Monday, March 16, 2009

Obligatory Canadian history?

The kids at St Theresa Secondary School in Belleville, Ontario, think they deserve more Canada in their school classes. Indeed, they think everyone does.

They have launched an online petition -- find it here -- to "change the high school graduation requirements [in Ontario] to include a mandatory Canadian history course at the grade 12 level." The St Theresa gang were inspired by a Dominion Institute survey and they have the support of Canada's National History Society and the Ontario Historical Society.

I applaud the efforts of the students (and all their backers are old comrades of mine). But this is one petition I am not going to sign.

Students entering Grade 12 have a lot of choices to make and a lot of options to choose from. They feel their futures and their careers are on the line. It's really only in Grades 11 and 12 that they have any serious range of course options to chose from. So they have difficult choices to make; I think they can choose for themselves.

And while I'm second to none in supporting history classes for those who want them, I'm actually cool to pushing history down anyone's throat. Nor am I convinced that history is the only pathway to the kind of Canadian knowledge and Canadian citizenship the students (and I!) want to promote. What's wrong with a course in law that brings kids up against our Canadian legal system, the Charter, and the rights and obligations of citizenship? Or a philosophy course plumbing the meaning of citizenship, liberty, and the balance of individual and society? Or an economic course investigating how Canada does its business? Or a politics course, or one in Canadian literature? And that's not to mention the value for French-language studies to anyone deeply engaged with this country. In other words, there are lots of ways for Grade 12 students to engage with Canada without being locked into a mandatory history course.

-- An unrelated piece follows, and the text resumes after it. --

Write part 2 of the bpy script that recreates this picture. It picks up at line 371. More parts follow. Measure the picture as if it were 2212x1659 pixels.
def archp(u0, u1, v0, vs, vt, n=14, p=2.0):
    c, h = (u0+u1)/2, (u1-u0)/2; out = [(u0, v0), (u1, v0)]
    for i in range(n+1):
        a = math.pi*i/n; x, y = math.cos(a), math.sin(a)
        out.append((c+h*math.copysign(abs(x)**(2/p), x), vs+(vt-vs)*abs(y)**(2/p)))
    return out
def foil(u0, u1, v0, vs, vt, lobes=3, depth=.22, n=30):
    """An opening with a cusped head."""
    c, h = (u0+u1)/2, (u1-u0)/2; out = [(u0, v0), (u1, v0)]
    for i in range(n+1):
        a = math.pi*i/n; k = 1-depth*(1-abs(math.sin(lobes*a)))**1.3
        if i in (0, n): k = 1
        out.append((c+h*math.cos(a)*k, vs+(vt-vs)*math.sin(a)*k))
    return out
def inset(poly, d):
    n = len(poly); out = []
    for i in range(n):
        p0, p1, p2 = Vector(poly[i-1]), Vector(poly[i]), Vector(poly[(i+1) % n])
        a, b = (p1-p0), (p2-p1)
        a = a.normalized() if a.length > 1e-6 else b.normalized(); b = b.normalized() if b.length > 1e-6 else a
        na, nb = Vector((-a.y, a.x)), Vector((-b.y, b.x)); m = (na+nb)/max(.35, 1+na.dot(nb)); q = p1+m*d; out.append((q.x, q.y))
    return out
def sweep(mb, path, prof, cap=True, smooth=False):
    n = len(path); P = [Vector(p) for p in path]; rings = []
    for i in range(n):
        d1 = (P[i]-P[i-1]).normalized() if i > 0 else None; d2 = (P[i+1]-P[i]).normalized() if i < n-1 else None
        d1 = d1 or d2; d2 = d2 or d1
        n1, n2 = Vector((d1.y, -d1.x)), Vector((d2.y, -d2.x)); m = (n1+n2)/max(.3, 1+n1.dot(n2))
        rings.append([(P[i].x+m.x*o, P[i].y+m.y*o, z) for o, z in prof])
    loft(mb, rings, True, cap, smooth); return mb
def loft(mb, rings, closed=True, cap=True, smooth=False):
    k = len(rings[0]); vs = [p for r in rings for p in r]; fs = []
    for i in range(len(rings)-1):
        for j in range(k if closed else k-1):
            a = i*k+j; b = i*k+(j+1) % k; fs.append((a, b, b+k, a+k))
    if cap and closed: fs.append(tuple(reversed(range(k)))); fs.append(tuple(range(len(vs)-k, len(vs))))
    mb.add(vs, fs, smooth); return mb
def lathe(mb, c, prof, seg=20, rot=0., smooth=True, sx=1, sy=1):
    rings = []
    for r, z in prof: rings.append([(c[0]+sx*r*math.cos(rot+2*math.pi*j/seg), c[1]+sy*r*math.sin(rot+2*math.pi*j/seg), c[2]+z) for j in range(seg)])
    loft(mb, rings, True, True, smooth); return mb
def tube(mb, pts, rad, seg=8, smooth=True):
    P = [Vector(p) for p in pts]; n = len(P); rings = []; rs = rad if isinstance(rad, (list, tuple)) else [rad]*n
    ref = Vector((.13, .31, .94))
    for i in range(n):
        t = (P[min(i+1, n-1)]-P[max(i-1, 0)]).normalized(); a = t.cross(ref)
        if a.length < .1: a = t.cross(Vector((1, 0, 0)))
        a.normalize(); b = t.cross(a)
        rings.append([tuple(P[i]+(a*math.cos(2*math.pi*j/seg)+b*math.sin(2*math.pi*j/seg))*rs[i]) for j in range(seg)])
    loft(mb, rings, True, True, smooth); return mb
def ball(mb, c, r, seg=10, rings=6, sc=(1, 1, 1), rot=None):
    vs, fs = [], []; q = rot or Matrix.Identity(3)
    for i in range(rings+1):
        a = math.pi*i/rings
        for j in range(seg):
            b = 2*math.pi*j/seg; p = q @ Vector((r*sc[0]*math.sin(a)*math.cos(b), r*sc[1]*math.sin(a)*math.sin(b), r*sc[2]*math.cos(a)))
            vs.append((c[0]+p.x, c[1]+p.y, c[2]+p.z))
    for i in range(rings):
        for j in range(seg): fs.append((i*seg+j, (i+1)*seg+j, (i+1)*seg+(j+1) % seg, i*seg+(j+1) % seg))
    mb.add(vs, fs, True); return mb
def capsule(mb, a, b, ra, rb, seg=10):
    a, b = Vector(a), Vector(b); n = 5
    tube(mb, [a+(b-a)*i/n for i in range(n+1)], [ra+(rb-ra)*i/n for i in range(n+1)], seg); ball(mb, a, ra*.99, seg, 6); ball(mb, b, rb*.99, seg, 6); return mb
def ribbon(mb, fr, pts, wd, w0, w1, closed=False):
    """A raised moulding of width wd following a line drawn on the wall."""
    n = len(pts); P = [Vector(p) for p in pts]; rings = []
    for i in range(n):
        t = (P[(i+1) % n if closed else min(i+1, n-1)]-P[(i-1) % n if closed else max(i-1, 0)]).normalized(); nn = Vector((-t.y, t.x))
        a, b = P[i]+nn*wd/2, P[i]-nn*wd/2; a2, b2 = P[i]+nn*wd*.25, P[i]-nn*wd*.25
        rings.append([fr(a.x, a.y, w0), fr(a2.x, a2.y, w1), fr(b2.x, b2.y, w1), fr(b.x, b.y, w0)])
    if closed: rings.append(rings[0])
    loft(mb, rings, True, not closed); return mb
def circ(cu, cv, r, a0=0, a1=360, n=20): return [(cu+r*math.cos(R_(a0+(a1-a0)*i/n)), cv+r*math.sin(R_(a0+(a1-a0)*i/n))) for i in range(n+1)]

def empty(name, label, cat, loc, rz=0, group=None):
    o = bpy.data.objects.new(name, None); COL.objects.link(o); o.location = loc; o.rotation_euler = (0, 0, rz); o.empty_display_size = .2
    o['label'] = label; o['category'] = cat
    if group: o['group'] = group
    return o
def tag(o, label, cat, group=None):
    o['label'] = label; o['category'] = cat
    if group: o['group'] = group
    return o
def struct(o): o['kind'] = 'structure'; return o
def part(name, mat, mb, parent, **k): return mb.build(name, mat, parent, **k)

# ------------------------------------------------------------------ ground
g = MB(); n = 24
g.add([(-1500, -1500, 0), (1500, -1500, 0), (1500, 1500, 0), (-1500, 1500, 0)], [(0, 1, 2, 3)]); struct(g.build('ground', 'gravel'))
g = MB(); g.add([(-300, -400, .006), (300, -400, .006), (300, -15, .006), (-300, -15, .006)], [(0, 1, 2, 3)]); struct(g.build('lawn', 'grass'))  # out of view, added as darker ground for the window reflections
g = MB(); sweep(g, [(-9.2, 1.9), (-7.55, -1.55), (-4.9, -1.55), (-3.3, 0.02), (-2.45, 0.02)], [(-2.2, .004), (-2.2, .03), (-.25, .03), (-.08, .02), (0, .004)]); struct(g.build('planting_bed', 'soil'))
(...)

And hey, don't we want our kids to be scientifically literate, and knowledgeable about the environment, and physically fit, and ...? There are not enough slots in the schedule for all the courses a bright, curious, conscientious high school student will want to take already!

And I mean no discredit to our educators when I say that the real crisis in Canadian historical knowledge is not in the schools, but outside the schools. It's a truism that "no history" is taught in our schools. But my children have both gone through the Ontario public schools in recent years, and it seems they did Canadian history endlessly -- and very little of any other kind of history.

It's not by forcing history on school kids that we will save the country or even build a historically-literate society. When we build a consciousness throughout society that Canadian history is a civic skill and a cultural treasure that adults and citizens should cherish for themselves, then we will not have to worry about delegating the task of knowing history to schoolchildren.